References to medieval and early Renaissance tapestry proliferate in Adriano Costa’s investigation of the relationship between historicity and materiality. Querying the relationship between urban identity and locality, beauty and vulgarity are revealed alongside one another, as found objects appear transformed.

A key innovator within Conceptual Art, Lawrence Weiner is recognized for challenging preconceptions of the art-object through revising means of distribution and display. Presenting a text-based installation translated into Portuguese, Weiner considers how language can be read as either descriptive or non-relational with regard to its potential as an art-form.

Making use of both spoken and written language in her work, viewer participation is key for interdisciplinary artist Shilpa Gupta in considering how interpretations differ depending on the individual’s background and identity. Focusing on cultural separation and commonality, Gupta’s series Untitled (2009) builds on the complexities of incomprehensibility.

Producing work that is both interdisciplinary and participatory, Paulo Nazareth addresses issues of race and socioeconomic inequality through artistic gesture. Combining concerns of injustice with the absurd, Nazareth’s playful approach disrupts overarching categorization, detracting from the use of generic labels.

Taking the faltered ideology of The American Dream as a departure point, Matthew Day Jackson examines the interdependency of personal and collective myths. Departing from popular imagery made obscure and unidentifiable, Dark Side (2012) continues with the artist’s investigation into the relationship between demystification and the advancement of technology.
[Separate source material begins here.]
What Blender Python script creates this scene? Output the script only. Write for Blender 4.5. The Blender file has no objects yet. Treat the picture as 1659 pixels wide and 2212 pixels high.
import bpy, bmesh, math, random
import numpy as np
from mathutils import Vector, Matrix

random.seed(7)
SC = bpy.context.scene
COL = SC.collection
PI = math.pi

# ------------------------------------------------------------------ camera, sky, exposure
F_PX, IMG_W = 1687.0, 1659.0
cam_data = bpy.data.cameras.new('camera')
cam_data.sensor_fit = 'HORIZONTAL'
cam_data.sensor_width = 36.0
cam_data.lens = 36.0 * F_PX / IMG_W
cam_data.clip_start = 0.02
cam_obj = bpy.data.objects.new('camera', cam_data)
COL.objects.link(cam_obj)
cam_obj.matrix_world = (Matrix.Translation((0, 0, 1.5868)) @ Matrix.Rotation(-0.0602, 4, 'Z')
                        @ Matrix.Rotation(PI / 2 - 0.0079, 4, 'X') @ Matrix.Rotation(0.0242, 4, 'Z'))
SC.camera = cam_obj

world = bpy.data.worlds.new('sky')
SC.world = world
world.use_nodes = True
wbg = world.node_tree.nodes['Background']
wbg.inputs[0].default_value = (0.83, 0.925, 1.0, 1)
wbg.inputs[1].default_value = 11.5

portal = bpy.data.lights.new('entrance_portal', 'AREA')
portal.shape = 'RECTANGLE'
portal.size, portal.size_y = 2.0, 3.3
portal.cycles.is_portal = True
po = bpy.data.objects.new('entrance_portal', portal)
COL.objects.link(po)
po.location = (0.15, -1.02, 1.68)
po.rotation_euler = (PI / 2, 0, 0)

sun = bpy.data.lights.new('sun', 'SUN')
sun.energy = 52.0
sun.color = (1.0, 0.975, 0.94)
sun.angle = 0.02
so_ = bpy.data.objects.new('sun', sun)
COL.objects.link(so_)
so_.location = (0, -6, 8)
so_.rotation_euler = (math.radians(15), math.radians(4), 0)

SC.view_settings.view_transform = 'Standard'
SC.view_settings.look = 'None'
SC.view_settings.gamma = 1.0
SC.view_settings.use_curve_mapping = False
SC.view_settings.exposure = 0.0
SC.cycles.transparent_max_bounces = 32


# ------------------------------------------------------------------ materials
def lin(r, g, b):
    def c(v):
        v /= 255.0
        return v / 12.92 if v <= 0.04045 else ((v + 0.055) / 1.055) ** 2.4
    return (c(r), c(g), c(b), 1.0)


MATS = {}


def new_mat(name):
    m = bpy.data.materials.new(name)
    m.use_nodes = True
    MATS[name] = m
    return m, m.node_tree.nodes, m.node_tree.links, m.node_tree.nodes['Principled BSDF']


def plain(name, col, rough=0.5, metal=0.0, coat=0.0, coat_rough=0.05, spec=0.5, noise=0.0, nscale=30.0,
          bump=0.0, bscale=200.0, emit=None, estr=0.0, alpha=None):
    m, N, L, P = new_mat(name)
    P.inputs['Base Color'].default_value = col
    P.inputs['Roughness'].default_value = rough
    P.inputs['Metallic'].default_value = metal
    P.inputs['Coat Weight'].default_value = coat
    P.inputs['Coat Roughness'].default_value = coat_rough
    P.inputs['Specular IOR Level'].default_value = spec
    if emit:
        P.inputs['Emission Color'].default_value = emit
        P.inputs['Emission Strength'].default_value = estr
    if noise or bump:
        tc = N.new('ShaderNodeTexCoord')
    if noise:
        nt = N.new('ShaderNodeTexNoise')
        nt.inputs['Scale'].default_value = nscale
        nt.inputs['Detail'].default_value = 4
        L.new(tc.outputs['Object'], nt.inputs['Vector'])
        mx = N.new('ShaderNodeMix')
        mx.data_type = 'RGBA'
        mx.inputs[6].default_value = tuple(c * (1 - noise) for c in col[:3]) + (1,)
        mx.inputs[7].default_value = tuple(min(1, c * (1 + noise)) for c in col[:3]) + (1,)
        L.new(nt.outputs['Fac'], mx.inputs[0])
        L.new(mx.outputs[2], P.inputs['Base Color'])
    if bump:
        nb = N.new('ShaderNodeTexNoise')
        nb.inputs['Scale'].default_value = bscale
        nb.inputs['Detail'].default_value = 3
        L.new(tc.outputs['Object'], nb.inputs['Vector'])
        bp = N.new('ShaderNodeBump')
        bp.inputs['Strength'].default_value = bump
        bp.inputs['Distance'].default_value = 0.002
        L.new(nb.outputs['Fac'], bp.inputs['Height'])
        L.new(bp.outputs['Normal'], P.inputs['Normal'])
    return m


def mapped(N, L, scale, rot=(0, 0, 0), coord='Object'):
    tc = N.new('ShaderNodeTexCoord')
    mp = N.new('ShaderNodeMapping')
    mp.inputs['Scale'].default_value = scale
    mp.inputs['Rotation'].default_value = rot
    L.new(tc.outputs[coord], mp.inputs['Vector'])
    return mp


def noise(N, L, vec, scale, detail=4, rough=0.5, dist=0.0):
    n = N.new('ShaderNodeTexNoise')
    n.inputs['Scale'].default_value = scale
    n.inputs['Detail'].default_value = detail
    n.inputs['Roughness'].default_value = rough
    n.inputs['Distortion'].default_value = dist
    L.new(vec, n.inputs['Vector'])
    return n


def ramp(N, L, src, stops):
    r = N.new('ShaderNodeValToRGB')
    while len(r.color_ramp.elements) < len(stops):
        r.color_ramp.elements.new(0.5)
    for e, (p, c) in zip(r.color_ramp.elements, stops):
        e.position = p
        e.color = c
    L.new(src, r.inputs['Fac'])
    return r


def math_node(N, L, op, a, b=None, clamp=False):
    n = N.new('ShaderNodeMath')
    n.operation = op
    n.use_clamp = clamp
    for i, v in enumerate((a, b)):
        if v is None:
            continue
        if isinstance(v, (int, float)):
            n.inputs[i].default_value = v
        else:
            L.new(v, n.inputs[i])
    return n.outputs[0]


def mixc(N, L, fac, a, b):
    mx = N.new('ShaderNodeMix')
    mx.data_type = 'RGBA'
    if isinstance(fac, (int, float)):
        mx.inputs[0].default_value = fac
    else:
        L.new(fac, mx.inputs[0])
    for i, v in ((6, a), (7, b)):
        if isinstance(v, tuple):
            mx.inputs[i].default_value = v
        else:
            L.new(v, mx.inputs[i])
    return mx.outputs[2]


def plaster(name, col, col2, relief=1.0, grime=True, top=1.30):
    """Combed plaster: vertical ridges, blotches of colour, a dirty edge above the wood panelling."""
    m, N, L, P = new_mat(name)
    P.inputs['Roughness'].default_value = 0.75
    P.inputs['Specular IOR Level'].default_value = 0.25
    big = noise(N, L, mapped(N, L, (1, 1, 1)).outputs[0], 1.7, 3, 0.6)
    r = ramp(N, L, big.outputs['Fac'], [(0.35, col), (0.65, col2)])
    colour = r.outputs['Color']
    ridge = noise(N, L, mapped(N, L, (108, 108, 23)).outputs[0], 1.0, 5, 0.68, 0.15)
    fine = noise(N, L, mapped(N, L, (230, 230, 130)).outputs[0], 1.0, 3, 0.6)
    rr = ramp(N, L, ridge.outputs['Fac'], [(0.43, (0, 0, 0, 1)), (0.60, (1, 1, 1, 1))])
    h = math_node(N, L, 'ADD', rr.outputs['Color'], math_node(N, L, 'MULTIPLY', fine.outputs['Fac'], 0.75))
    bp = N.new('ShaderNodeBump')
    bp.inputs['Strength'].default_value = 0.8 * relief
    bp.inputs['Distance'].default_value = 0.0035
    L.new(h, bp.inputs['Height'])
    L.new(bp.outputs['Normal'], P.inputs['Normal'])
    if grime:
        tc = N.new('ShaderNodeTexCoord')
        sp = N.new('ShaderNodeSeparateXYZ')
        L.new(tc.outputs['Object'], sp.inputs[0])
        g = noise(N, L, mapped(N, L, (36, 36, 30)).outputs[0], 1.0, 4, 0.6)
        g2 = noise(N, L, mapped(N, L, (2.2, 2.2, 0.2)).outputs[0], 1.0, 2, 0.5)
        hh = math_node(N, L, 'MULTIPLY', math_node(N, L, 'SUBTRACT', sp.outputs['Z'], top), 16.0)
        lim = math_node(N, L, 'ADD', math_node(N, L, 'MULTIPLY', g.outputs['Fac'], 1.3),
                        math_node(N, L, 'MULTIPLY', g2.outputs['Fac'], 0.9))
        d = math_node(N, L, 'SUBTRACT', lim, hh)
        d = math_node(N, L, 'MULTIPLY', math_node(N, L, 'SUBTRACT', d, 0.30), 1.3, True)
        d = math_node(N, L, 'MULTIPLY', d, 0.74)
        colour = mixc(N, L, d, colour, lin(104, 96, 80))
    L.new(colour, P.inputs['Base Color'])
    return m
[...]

Imbued with scientific, literary and historical references, Roberto Winter’s works of sculpture, video and installation question accepted knowledge through experimentation. Considering the implications of reproduction, Oedipus and Felix Dadaev’s bust with mirror (both 2012) can be seen to challenge accepted systems of thought.

Through the use of coded language Detanico Lain, a collaboration between Angela Detanico and Raphael Lain, question whether Modernist ideologies of purity and clarity have withstood the cultural conditions of globalization. Departing from processes that utilize modularity and typography, the artists consider the displacement of meaning in an increasingly digital age.

Fiete Stolte lives in his own time-capsule: a day comprises of 21 hours and a week of 8 days, providing a starting point for the ontological questioning that runs throughout his works of video, photography, sculpture and installation. Employing several modes of investigation that tie into the idea of lost or hidden information, Stolte addresses how we might visualize time through using light, physical imprints or objects that show signs of use.

Similarly Theo Craveiro explores the relationship between life and art by highlighting the complexities of daily conduct. Typically presenting a range of images, actions and objects that are altered over time, Craveiro’s sculpture reveals the significance of context, subverting materiality through play with volume and space.

Investigating fictional and imaginative readings, Jesse Ash examines confirmed explanations of events and how they alter from being conveyed repeatedly through several types of media. Identifying values of looking and understanding in relation to political message and rumor, Ash’s collages and video unfold otherwise concealed content.

Through the presentation of constellations of found objects and images, Deyson Gilbert questions the potential for an aesthetic of resistance in addressing hidden structures. Departing from the mythical twins Castor and Pollux – who can never be in the same place at one time – object A: the shot/object B: the echo (2012) prompts questions of materiality through alternating the physical and virtual presence of objects.

Focused on geometric and spatial relationships, Marcius Galan’s sculptures and paintings address the demarcation of territories and borders. For Repeat To Fade Galan continues transforming the mundane into the strange, catalyzing a reconsideration of function and meaning.

Presenting personal accounts alongside collective histories, artists in Repeat to Fade consider how visual material can be deliberately withheld, or recede from view over time. Just as a musical phrase is repeated to fade, artists address how information is shared and copied until its original source becomes indistinct. With the possibility of fading out ever present, disappearance shown in flux as conflicting representations of fragility and sustainability questions that which remains invisible.